On February 16, 2010, the Registrant issued the press release attached hereto as Exhibit 99.1 announcing the material agreement detailed in Item 1.01 above. In accordance with General Instruction B.2 of Form 8-K, the information set forth herein and in the press release is deemed to be “furnished” and shall not be deemed to be “filed” for purposes of the Securities Exchange Act of 1934, as amended.
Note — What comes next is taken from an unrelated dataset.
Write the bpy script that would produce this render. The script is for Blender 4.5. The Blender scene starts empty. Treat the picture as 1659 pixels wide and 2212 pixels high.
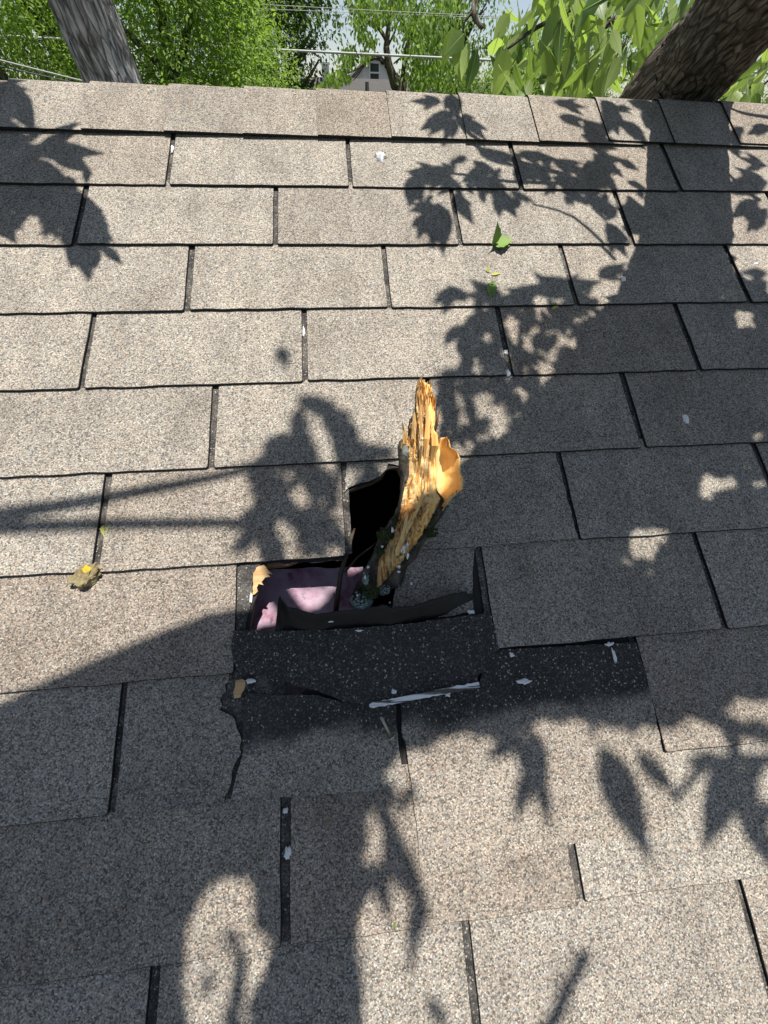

The information set forth in Item 7.01 of this Current Report on Form 8-K shall not be deemed an admission as to the materiality of any information in this Current Report on Form 8-K that is required to be disclosed solely to satisfy the requirements of Regulation FD.

 

Item 9.01

Exhibits.

 

Exhibit

Description

10.1

Amendment No. 2 to Option Agreement Amendment to Mining Lease, dated February 12, 2010

99.1

Press Release dated February 16, 2010*

 

* The Exhibit relating to Item 7.01 is intended to be furnished to, not filed with, the SEC pursuant to Regulation FD.

 



SIGNATURES

Pursuant to the requirements of the Securities Exchange Act of 1934, the Registrant has duly caused this report to be signed on its behalf by the undersigned hereunto duly authorized.


 

GRYPHON GOLD CORPORATION.
(Registrant)

 

 

Dated: February 18, 2010

By: /s/    John L. Key                  
John L. Key

Chief Executive Officer

 

 

EXHIBIT INDEX

 

Exhibit

Description

10.1

Amendment No. 2 to Option Agreement Amendment to Mining Lease, dated February 12, 2010

99.1

Press Release dated February 16, 2010*

 

* The Exhibit relating to Item 7.01 is intended to be furnished to, not filed with, the SEC pursuant to Regulation FD.